* [Exercise prompt]
Your task is to restate the data word for word.

* [Data segment]
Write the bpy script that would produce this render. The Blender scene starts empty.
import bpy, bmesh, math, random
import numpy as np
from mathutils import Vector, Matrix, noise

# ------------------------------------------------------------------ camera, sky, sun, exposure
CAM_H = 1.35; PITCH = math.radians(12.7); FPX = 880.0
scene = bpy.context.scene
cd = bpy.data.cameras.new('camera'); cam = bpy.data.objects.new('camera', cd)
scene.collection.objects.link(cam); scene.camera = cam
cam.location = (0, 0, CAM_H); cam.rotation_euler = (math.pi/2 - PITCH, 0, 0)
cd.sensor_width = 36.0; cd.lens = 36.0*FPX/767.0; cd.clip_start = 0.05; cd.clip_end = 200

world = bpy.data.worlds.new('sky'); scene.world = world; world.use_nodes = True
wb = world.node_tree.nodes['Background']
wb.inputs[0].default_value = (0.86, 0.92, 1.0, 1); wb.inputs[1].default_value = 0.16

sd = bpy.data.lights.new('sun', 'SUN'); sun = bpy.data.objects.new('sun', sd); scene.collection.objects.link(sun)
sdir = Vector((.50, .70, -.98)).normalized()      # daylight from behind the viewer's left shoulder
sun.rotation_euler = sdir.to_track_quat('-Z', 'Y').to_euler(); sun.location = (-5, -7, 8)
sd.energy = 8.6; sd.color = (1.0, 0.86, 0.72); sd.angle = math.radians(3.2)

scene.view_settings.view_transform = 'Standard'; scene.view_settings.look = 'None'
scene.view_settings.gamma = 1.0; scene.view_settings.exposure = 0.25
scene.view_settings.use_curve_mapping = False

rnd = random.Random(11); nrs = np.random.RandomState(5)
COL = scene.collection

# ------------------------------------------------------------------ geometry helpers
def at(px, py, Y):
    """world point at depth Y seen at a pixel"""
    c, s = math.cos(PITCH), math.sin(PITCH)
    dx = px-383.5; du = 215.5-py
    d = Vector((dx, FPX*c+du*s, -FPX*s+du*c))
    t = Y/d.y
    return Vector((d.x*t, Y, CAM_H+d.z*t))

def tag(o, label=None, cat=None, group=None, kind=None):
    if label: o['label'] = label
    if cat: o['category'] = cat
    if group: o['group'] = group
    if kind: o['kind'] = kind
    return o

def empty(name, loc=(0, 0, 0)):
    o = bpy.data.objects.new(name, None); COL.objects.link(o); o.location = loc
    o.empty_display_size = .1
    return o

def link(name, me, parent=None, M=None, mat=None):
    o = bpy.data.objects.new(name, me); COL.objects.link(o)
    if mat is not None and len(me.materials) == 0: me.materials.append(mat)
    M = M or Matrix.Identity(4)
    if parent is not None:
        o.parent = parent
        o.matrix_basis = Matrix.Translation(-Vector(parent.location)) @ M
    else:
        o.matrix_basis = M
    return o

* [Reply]
Write the bpy script that would produce this render. The Blender scene starts empty.
import bpy, bmesh, math, random
import numpy as np
from mathutils import Vector, Matrix, noise

# ------------------------------------------------------------------ camera, sky, sun, exposure
CAM_H = 1.35; PITCH = math.radians(12.7); FPX = 880.0
scene = bpy.context.scene
cd = bpy.data.cameras.new('camera'); cam = bpy.data.objects.new('camera', cd)
scene.collection.objects.link(cam); scene.camera = cam
cam.location = (0, 0, CAM_H); cam.rotation_euler = (math.pi/2 - PITCH, 0, 0)
cd.sensor_width = 36.0; cd.lens = 36.0*FPX/767.0; cd.clip_start = 0.05; cd.clip_end = 200

world = bpy.data.worlds.new('sky'); scene.world = world; world.use_nodes = True
wb = world.node_tree.nodes['Background']
wb.inputs[0].default_value = (0.86, 0.92, 1.0, 1); wb.inputs[1].default_value = 0.16

sd = bpy.data.lights.new('sun', 'SUN'); sun = bpy.data.objects.new('sun', sd); scene.collection.objects.link(sun)
sdir = Vector((.50, .70, -.98)).normalized()      # daylight from behind the viewer's left shoulder
sun.rotation_euler = sdir.to_track_quat('-Z', 'Y').to_euler(); sun.location = (-5, -7, 8)
sd.energy = 8.6; sd.color = (1.0, 0.86, 0.72); sd.angle = math.radians(3.2)

scene.view_settings.view_transform = 'Standard'; scene.view_settings.look = 'None'
scene.view_settings.gamma = 1.0; scene.view_settings.exposure = 0.25
scene.view_settings.use_curve_mapping = False

rnd = random.Random(11); nrs = np.random.RandomState(5)
COL = scene.collection

# ------------------------------------------------------------------ geometry helpers
def at(px, py, Y):
    """world point at depth Y seen at a pixel"""
    c, s = math.cos(PITCH), math.sin(PITCH)
    dx = px-383.5; du = 215.5-py
    d = Vector((dx, FPX*c+du*s, -FPX*s+du*c))
    t = Y/d.y
    return Vector((d.x*t, Y, CAM_H+d.z*t))

def tag(o, label=None, cat=None, group=None, kind=None):
    if label: o['label'] = label
    if cat: o['category'] = cat
    if group: o['group'] = group
    if kind: o['kind'] = kind
    return o

def empty(name, loc=(0, 0, 0)):
    o = bpy.data.objects.new(name, None); COL.objects.link(o); o.location = loc
    o.empty_display_size = .1
    return o

def link(name, me, parent=None, M=None, mat=None):
    o = bpy.data.objects.new(name, me); COL.objects.link(o)
    if mat is not None and len(me.materials) == 0: me.materials.append(mat)
    M = M or Matrix.Identity(4)
    if parent is not None:
        o.parent = parent
        o.matrix_basis = Matrix.Translation(-Vector(parent.location)) @ M
    else:
        o.matrix_basis = M
    return o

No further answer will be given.